Rows from a 3D scene dataset:
○ ○ ○

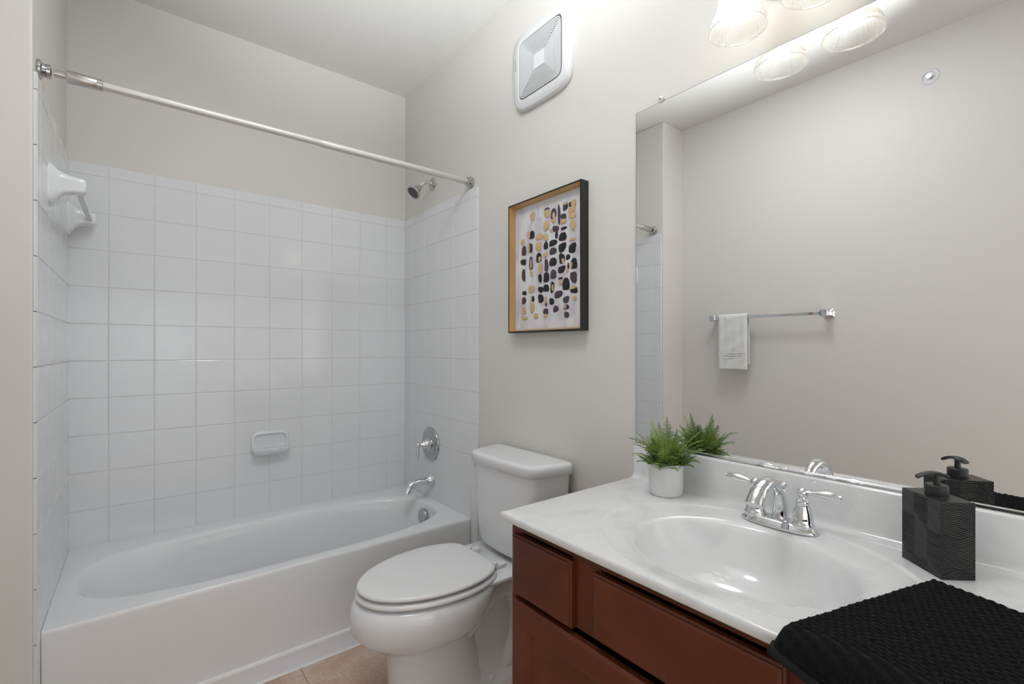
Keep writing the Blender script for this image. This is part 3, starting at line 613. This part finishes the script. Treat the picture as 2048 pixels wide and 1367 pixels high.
# ------------------------------------------------------------------ countertop with integral sink
ct = thing('countertop', (XR, FC, ZT), 'white cultured marble vanity top with an integral oval sink and backsplash', 'countertop')
Mc = W(ct); q = MB(); N = 160
X0, X1, Y0, Y1 = 0.711, XR - 0.0005, 0.0, 0.944; c = (0.965, 0.471); e_ = 0.006
def rr_(ins, z): return rect_ring(X0 + ins, X1, Y0 + ins, Y1 - ins, z, c, N)
rg = [rr_(0.010, ZT - 0.020), rr_(0.002, ZT - 0.020), rr_(0.0, ZT - 0.0175), rr_(0.0, ZT - 0.007), rr_(0.0012, ZT - 0.003), rr_(0.0035, ZT - 0.0008), rr_(0.007, ZT)]
P = c
for (px_, py_, a, b, z) in ((0.965, 0.471, 0.240, 0.308, 0), (0.965, 0.471, 0.236, 0.304, -0.0006), (0.965, 0.471, 0.231, 0.299, -0.0028), (0.965, 0.471, 0.227, 0.295, -0.0036), (0.960, 0.471, 0.200, 0.255, -0.0048), (0.955, 0.470, 0.184, 0.228, -0.0065),
                            (0.953, 0.470, 0.177, 0.219, -0.009), (0.952, 0.470, 0.171, 0.212, -0.015), (0.951, 0.470, 0.166, 0.205, -0.026), (0.952, 0.470, 0.157, 0.193, -0.050), (0.955, 0.470, 0.141, 0.172, -0.078),
                            (0.960, 0.470, 0.117, 0.140, -0.104), (0.966, 0.470, 0.085, 0.098, -0.121), (0.97, 0.470, 0.05, 0.055, -0.129), (0.97, 0.470, 0.024, 0.024, -0.132)):
    rg.append(sup(px_, py_, a, b, ZT + z, N, 2.0))
q.loft(rg, False, True, 0, Mc); q.build('sink_top', MARB, ct, angle=60)
q = MB(); z = ZT; x = XR - 0.0005
prof = [(x, z - 0.001), (x, z + 0.104), (x - 0.014, z + 0.104), (x - 0.0185, z + 0.102), (x - 0.020, z + 0.098), (x - 0.0212, z + 0.018), (x - 0.0232, z + 0.010), (x - 0.0275, z + 0.0042), (x - 0.034, z + 0.0012), (x - 0.042, z + 0.0002), (x - 0.042, z - 0.001)]
q.loft([[(a, Y0 + 0.001, b) for a, b in prof], [(a, Y1 - 0.010, b) for a, b in prof], [(a + 0.002 if a < x - 0.001 else a, Y1 - 0.0045, b - 0.001) for a, b in prof]], True, True, 0, Mc)
q.build('backsplash', MARB, ct, angle=50)
q = MB(); q.lathe([(0.0, 0.004), (0.017, 0.004), (0.022, 0.0015), (0.022, 0.0), (0.0, 0.0)], 32, 0, Mc @ T(0.97, 0.47, ZT - 0.132), False, False)
tag(q.build('drain', CHROME, ct), 'chrome sink drain')

# ------------------------------------------------------------------ faucet
fa = thing('faucet', (1.168, FC, ZT - 0.0034), 'chrome two handle faucet with an arched spout behind the sink', 'faucet')
q = MB()
q.loft([sup(0, 0, a, b, z, 72, e) for a, b, z, e in ((0.0295, 0.082, 0, 2.5), (0.030, 0.0825, 0.003, 2.5), (0.029, 0.081, 0.006, 2.5), (0.0255, 0.077, 0.009, 2.5), (0.0245, 0.0755, 0.013, 2.5), (0.0225, 0.073, 0.0155, 2.5), (0.020, 0.070, 0.0165, 2.6))])
q.build('base_plate', CHROME, fa, angle=60)
for sgn in (-1, 1):
    q = MB()
    q.lathe([(0.0235, 0.012), (0.0245, 0.018), (0.0235, 0.021), (0.0215, 0.023), (0.0210, 0.030), (0.0185, 0.044), (0.0148, 0.056), (0.0122, 0.062), (0.0135, 0.064), (0.0142, 0.067), (0.0130, 0.070), (0.0100, 0.073), (0.0080, 0.077), (0.0080, 0.079)], 40, 0, T(0, sgn * 0.0515, 0))
    q.sphere((0, sgn * 0.0515, 0.0865), 0.0118)
    q.build('handle_post', CHROME, fa, angle=60)
    q = MB(); d = Vector((0.02 if sgn > 0 else 0.10, sgn, 0)).normalized(); b = Vector((0, sgn * 0.0515, 0.088))
    q.tube([b + d * s_ + Vector((0, 0, dz)) for s_, dz in ((0.006, 0.0), (0.013, 0.0006), (0.019, 0.001), (0.030, 0.002), (0.043, 0.003), (0.055, 0.0032), (0.063, 0.0028), (0.068, 0.0022), (0.072, 0.0018), (0.0745, 0.0012))],
           [0.0062, 0.0045, 0.0048, 0.0068, 0.0088, 0.0086, 0.0066, 0.0052, 0.0060, 0.003], 18)
    q.build('lever', CHROME, fa, angle=60)
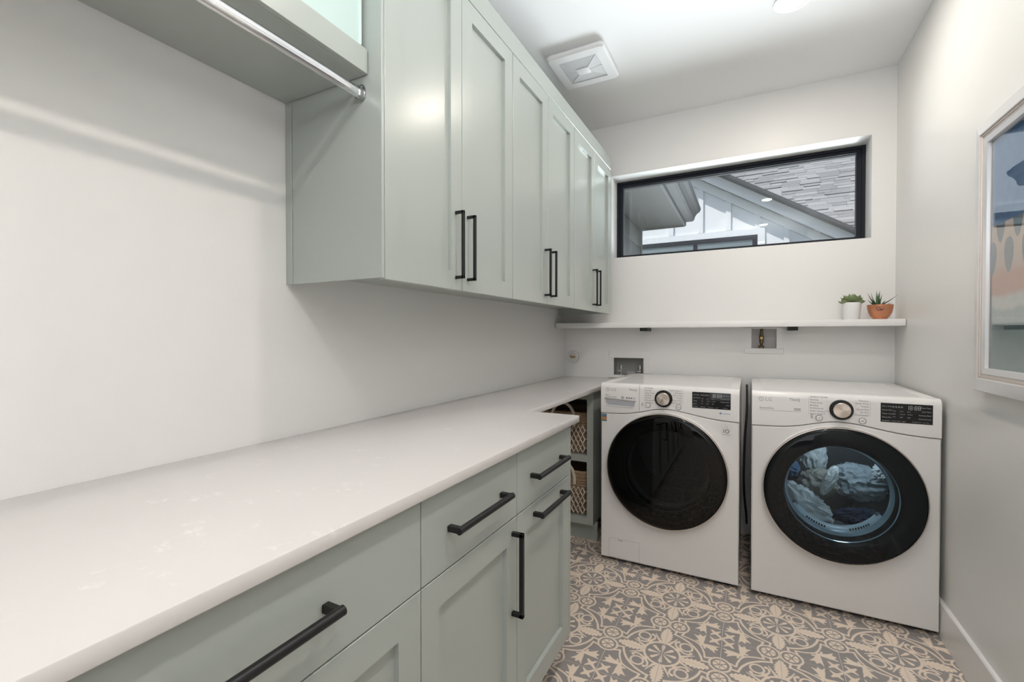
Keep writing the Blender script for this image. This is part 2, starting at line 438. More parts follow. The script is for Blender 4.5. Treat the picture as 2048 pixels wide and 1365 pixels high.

○ ○ ○

WHAT YOU ARE ASKED TO DO: Without including any picture, retype the entries exactly.

SOLUTION TO THE PROBLEM:
Keep writing the Blender script for this image. This is part 3, starting at line 613. This part finishes the script. Treat the picture as 2048 pixels wide and 1367 pixels high.
# ------------------------------------------------------------------ countertop with integral sink
ct = thing('countertop', (XR, FC, ZT), 'white cultured marble vanity top with an integral oval sink and backsplash', 'countertop')
Mc = W(ct); q = MB(); N = 160
X0, X1, Y0, Y1 = 0.711, XR - 0.0005, 0.0, 0.944; c = (0.965, 0.471); e_ = 0.006
def rr_(ins, z): return rect_ring(X0 + ins, X1, Y0 + ins, Y1 - ins, z, c, N)
rg = [rr_(0.010, ZT - 0.020), rr_(0.002, ZT - 0.020), rr_(0.0, ZT - 0.0175), rr_(0.0, ZT - 0.007), rr_(0.0012, ZT - 0.003), rr_(0.0035, ZT - 0.0008), rr_(0.007, ZT)]
P = c
for (px_, py_, a, b, z) in ((0.965, 0.471, 0.240, 0.308, 0), (0.965, 0.471, 0.236, 0.304, -0.0006), (0.965, 0.471, 0.231, 0.299, -0.0028), (0.965, 0.471, 0.227, 0.295, -0.0036), (0.960, 0.471, 0.200, 0.255, -0.0048), (0.955, 0.470, 0.184, 0.228, -0.0065),
                            (0.953, 0.470, 0.177, 0.219, -0.009), (0.952, 0.470, 0.171, 0.212, -0.015), (0.951, 0.470, 0.166, 0.205, -0.026), (0.952, 0.470, 0.157, 0.193, -0.050), (0.955, 0.470, 0.141, 0.172, -0.078),
                            (0.960, 0.470, 0.117, 0.140, -0.104), (0.966, 0.470, 0.085, 0.098, -0.121), (0.97, 0.470, 0.05, 0.055, -0.129), (0.97, 0.470, 0.024, 0.024, -0.132)):
    rg.append(sup(px_, py_, a, b, ZT + z, N, 2.0))
q.loft(rg, False, True, 0, Mc); q.build('sink_top', MARB, ct, angle=60)
q = MB(); z = ZT; x = XR - 0.0005
prof = [(x, z - 0.001), (x, z + 0.104), (x - 0.014, z + 0.104), (x - 0.0185, z + 0.102), (x - 0.020, z + 0.098), (x - 0.0212, z + 0.018), (x - 0.0232, z + 0.010), (x - 0.0275, z + 0.0042), (x - 0.034, z + 0.0012), (x - 0.042, z + 0.0002), (x - 0.042, z - 0.001)]
q.loft([[(a, Y0 + 0.001, b) for a, b in prof], [(a, Y1 - 0.010, b) for a, b in prof], [(a + 0.002 if a < x - 0.001 else a, Y1 - 0.0045, b - 0.001) for a, b in prof]], True, True, 0, Mc)
q.build('backsplash', MARB, ct, angle=50)
q = MB(); q.lathe([(0.0, 0.004), (0.017, 0.004), (0.022, 0.0015), (0.022, 0.0), (0.0, 0.0)], 32, 0, Mc @ T(0.97, 0.47, ZT - 0.132), False, False)
tag(q.build('drain', CHROME, ct), 'chrome sink drain')

# ------------------------------------------------------------------ faucet
fa = thing('faucet', (1.168, FC, ZT - 0.0034), 'chrome two handle faucet with an arched spout behind the sink', 'faucet')
q = MB()
q.loft([sup(0, 0, a, b, z, 72, e) for a, b, z, e in ((0.0295, 0.082, 0, 2.5), (0.030, 0.0825, 0.003, 2.5), (0.029, 0.081, 0.006, 2.5), (0.0255, 0.077, 0.009, 2.5), (0.0245, 0.0755, 0.013, 2.5), (0.0225, 0.073, 0.0155, 2.5), (0.020, 0.070, 0.0165, 2.6))])
q.build('base_plate', CHROME, fa, angle=60)
for sgn in (-1, 1):
    q = MB()
    q.lathe([(0.0235, 0.012), (0.0245, 0.018), (0.0235, 0.021), (0.0215, 0.023), (0.0210, 0.030), (0.0185, 0.044), (0.0148, 0.056), (0.0122, 0.062), (0.0135, 0.064), (0.0142, 0.067), (0.0130, 0.070), (0.0100, 0.073), (0.0080, 0.077), (0.0080, 0.079)], 40, 0, T(0, sgn * 0.0515, 0))
    q.sphere((0, sgn * 0.0515, 0.0865), 0.0118)
    q.build('handle_post', CHROME, fa, angle=60)
    q = MB(); d = Vector((0.02 if sgn > 0 else 0.10, sgn, 0)).normalized(); b = Vector((0, sgn * 0.0515, 0.088))
    q.tube([b + d * s_ + Vector((0, 0, dz)) for s_, dz in ((0.006, 0.0), (0.013, 0.0006), (0.019, 0.001), (0.030, 0.002), (0.043, 0.003), (0.055, 0.0032), (0.063, 0.0028), (0.068, 0.0022), (0.072, 0.0018), (0.0745, 0.0012))],
           [0.0062, 0.0045, 0.0048, 0.0068, 0.0088, 0.0086, 0.0066, 0.0052, 0.0060, 0.003], 18)
    q.build('lever', CHROME, fa, angle=60)
Keep writing the Blender script for this image. This is part 2, starting at line 438. More parts follow. The script is for Blender 4.5. Treat the picture as 2048 pixels wide and 1365 pixels high.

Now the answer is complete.